Starting with the first line and ending with the line that holds "bg = w.node_tree.nodes['Background'];", repeat the material exactly.

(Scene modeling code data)
★ ★ ★ ★

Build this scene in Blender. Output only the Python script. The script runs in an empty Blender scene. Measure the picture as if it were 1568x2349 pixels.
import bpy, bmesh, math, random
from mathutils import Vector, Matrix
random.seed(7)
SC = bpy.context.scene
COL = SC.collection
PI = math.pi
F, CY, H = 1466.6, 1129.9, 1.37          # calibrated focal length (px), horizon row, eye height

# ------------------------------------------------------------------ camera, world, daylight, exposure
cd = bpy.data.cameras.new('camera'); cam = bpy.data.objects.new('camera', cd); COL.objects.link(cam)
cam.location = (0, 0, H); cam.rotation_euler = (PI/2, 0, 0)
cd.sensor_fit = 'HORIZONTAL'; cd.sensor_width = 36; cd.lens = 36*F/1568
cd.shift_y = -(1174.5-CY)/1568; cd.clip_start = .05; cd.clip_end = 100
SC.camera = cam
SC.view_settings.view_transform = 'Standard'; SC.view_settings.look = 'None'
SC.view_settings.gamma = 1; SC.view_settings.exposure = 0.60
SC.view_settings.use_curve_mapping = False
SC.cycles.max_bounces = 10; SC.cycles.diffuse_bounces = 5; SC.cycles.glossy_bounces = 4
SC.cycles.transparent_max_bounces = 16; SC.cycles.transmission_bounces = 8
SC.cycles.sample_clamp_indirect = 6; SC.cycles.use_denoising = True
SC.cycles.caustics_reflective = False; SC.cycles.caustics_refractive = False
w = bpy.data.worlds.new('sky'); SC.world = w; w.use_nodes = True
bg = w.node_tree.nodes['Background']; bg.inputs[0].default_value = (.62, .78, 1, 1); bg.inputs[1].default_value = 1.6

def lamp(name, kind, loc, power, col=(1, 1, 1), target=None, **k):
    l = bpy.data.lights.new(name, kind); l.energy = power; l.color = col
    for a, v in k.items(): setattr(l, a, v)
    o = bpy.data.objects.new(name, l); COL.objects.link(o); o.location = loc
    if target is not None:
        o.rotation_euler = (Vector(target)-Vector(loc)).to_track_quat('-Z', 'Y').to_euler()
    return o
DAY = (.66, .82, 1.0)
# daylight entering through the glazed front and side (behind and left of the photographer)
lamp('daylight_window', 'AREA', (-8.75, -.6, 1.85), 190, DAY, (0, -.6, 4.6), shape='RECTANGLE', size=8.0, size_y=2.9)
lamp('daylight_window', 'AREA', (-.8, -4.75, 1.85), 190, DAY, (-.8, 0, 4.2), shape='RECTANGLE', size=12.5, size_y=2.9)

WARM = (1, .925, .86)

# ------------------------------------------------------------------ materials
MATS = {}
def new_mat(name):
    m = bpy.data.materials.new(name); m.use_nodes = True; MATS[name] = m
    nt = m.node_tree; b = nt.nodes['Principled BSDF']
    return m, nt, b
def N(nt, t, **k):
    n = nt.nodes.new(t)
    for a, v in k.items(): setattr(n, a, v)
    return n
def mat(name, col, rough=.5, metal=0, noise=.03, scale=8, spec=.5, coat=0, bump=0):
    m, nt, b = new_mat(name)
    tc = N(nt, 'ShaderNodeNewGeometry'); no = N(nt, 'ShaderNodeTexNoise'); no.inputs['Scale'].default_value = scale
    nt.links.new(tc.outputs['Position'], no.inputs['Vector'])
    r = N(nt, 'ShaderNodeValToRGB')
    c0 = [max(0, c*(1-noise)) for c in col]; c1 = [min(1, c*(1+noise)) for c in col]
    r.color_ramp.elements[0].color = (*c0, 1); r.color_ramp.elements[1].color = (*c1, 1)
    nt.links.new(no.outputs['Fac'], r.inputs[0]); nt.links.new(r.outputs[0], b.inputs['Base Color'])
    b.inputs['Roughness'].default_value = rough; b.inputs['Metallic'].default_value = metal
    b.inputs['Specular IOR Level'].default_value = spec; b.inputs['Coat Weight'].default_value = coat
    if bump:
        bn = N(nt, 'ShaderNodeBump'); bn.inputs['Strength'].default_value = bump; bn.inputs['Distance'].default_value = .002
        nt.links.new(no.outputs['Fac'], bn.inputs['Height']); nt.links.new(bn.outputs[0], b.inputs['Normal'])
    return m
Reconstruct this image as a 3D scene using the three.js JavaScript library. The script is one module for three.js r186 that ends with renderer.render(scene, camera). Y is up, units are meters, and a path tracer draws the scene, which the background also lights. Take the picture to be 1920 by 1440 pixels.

★ ★ ★ ★

◆ **EXPECTED ANSWER**:
Build this scene in Blender. Output only the Python script. The script runs in an empty Blender scene. Measure the picture as if it were 1568x2349 pixels.
import bpy, bmesh, math, random
from mathutils import Vector, Matrix
random.seed(7)
SC = bpy.context.scene
COL = SC.collection
PI = math.pi
F, CY, H = 1466.6, 1129.9, 1.37          # calibrated focal length (px), horizon row, eye height

# ------------------------------------------------------------------ camera, world, daylight, exposure
cd = bpy.data.cameras.new('camera'); cam = bpy.data.objects.new('camera', cd); COL.objects.link(cam)
cam.location = (0, 0, H); cam.rotation_euler = (PI/2, 0, 0)
cd.sensor_fit = 'HORIZONTAL'; cd.sensor_width = 36; cd.lens = 36*F/1568
cd.shift_y = -(1174.5-CY)/1568; cd.clip_start = .05; cd.clip_end = 100
SC.camera = cam
SC.view_settings.view_transform = 'Standard'; SC.view_settings.look = 'None'
SC.view_settings.gamma = 1; SC.view_settings.exposure = 0.60
SC.view_settings.use_curve_mapping = False
SC.cycles.max_bounces = 10; SC.cycles.diffuse_bounces = 5; SC.cycles.glossy_bounces = 4
SC.cycles.transparent_max_bounces = 16; SC.cycles.transmission_bounces = 8
SC.cycles.sample_clamp_indirect = 6; SC.cycles.use_denoising = True
SC.cycles.caustics_reflective = False; SC.cycles.caustics_refractive = False
w = bpy.data.worlds.new('sky'); SC.world = w; w.use_nodes = True
bg = w.node_tree.nodes['Background']; bg.inputs[0].default_value = (.62, .78, 1, 1); bg.inputs[1].default_value = 1.6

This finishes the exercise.